**** Data extract

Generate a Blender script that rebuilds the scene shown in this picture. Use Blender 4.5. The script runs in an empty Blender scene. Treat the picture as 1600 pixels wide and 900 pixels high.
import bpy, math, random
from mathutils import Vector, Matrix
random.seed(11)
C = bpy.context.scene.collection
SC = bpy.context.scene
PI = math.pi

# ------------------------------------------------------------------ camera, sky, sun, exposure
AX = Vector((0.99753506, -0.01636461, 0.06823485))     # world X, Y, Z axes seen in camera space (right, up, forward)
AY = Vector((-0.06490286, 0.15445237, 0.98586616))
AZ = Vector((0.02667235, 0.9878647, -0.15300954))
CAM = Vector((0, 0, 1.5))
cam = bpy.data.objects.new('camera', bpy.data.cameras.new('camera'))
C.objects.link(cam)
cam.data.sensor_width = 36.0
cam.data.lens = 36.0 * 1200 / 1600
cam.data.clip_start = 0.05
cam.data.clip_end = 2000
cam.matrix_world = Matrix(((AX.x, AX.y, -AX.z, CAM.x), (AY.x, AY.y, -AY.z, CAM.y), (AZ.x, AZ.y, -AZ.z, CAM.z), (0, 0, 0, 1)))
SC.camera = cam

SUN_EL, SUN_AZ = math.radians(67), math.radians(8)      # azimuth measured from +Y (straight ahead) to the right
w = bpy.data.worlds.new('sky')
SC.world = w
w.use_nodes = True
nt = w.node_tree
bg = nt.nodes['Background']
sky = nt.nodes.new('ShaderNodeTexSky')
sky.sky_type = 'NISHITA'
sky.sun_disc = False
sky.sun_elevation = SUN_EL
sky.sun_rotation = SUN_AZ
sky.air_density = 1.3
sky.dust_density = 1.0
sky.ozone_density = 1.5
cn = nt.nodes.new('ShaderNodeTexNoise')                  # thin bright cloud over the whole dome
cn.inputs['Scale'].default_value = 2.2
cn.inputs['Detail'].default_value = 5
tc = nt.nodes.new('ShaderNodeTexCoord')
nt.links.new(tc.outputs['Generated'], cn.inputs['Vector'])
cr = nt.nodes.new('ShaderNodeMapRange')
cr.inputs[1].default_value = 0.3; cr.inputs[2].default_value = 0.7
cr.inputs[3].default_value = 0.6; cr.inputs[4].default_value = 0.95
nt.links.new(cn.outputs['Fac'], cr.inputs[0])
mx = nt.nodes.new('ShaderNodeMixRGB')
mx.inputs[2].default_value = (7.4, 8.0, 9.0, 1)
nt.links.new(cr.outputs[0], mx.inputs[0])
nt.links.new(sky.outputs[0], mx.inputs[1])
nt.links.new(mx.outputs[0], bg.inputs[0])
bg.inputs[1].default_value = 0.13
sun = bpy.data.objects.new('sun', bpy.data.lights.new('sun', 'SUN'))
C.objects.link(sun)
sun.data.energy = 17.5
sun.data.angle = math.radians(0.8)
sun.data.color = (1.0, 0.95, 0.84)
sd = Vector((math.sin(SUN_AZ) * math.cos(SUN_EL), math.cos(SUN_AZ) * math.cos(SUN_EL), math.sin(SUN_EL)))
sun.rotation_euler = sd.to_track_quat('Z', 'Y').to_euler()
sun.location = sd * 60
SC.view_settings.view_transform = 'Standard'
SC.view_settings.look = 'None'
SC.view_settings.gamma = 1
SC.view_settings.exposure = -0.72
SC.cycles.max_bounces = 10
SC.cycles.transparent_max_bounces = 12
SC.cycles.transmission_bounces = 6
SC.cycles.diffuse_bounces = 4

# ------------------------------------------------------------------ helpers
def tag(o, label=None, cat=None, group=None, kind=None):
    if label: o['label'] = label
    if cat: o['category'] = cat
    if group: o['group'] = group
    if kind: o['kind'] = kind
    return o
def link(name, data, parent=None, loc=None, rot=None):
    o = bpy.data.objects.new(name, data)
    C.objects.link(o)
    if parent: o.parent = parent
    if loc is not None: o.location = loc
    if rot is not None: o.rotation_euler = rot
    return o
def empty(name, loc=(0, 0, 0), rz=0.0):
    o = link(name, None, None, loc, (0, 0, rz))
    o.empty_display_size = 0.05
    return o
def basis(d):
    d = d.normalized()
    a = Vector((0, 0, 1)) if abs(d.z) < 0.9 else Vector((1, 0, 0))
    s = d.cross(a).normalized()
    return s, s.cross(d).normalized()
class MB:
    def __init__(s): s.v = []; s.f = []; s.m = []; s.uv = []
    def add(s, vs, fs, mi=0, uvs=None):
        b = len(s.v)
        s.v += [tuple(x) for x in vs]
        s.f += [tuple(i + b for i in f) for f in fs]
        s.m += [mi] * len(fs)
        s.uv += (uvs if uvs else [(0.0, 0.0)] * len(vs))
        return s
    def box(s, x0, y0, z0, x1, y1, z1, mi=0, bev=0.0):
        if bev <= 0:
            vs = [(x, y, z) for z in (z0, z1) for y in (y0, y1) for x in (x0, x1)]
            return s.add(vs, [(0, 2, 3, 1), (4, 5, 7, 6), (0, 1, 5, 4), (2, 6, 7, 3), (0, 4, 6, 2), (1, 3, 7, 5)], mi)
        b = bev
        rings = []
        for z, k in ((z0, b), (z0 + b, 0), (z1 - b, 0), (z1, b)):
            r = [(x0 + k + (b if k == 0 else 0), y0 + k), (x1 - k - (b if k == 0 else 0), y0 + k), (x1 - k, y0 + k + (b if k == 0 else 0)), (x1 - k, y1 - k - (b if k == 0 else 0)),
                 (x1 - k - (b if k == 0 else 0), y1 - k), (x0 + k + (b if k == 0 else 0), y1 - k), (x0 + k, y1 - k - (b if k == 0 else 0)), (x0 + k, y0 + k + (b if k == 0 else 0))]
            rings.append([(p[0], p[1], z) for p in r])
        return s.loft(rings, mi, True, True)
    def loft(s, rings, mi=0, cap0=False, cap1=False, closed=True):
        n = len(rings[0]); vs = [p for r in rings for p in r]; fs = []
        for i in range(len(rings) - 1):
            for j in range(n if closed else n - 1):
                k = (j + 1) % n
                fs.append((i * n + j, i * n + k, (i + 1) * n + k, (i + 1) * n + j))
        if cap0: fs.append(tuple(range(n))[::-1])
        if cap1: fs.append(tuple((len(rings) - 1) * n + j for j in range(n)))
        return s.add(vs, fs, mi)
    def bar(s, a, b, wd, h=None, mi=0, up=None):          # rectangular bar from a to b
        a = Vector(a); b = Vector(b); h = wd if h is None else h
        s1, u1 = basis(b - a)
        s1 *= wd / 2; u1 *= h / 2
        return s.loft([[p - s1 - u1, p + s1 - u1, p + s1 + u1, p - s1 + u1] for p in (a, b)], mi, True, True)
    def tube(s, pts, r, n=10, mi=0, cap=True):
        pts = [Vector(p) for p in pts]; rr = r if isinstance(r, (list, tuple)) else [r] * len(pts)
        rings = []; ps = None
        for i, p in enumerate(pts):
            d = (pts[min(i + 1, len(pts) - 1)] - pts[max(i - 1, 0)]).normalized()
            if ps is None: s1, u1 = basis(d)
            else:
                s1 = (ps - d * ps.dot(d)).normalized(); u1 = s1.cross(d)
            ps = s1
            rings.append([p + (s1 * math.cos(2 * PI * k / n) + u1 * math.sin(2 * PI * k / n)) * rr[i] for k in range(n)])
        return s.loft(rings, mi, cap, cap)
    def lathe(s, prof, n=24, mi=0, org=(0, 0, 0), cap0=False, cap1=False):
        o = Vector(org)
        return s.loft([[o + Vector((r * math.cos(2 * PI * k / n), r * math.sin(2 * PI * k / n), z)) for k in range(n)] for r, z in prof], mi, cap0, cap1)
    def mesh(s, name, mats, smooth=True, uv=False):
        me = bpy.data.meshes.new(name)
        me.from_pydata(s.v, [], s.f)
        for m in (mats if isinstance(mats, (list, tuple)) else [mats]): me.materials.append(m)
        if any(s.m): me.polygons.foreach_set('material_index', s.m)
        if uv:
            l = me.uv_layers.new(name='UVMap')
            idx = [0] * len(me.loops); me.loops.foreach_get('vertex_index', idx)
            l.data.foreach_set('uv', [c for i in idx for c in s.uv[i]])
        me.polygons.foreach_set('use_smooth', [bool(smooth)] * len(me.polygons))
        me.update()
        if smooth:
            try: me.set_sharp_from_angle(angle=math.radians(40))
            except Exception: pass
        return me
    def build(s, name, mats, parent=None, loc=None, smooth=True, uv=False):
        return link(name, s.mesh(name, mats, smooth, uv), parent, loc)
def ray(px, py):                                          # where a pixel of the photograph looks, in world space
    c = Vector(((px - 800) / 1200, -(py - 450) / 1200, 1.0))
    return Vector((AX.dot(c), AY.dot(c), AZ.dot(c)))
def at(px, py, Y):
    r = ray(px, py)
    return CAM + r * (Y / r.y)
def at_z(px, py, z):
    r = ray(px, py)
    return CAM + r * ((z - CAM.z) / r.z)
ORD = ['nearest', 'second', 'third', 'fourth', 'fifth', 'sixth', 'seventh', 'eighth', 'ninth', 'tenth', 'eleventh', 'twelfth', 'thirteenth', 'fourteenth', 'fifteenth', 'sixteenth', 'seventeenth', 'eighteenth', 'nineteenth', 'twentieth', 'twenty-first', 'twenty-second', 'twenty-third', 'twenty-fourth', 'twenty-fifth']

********

(Problem to solve): In this exercise, copy only the lines from the opening line of the material through the line where "SC.camera = cam" appears.

(Complete output):
Generate a Blender script that rebuilds the scene shown in this picture. Use Blender 4.5. The script runs in an empty Blender scene. Treat the picture as 1600 pixels wide and 900 pixels high.
import bpy, math, random
from mathutils import Vector, Matrix
random.seed(11)
C = bpy.context.scene.collection
SC = bpy.context.scene
PI = math.pi

# ------------------------------------------------------------------ camera, sky, sun, exposure
AX = Vector((0.99753506, -0.01636461, 0.06823485))     # world X, Y, Z axes seen in camera space (right, up, forward)
AY = Vector((-0.06490286, 0.15445237, 0.98586616))
AZ = Vector((0.02667235, 0.9878647, -0.15300954))
CAM = Vector((0, 0, 1.5))
cam = bpy.data.objects.new('camera', bpy.data.cameras.new('camera'))
C.objects.link(cam)
cam.data.sensor_width = 36.0
cam.data.lens = 36.0 * 1200 / 1600
cam.data.clip_start = 0.05
cam.data.clip_end = 2000
cam.matrix_world = Matrix(((AX.x, AX.y, -AX.z, CAM.x), (AY.x, AY.y, -AY.z, CAM.y), (AZ.x, AZ.y, -AZ.z, CAM.z), (0, 0, 0, 1)))
SC.camera = cam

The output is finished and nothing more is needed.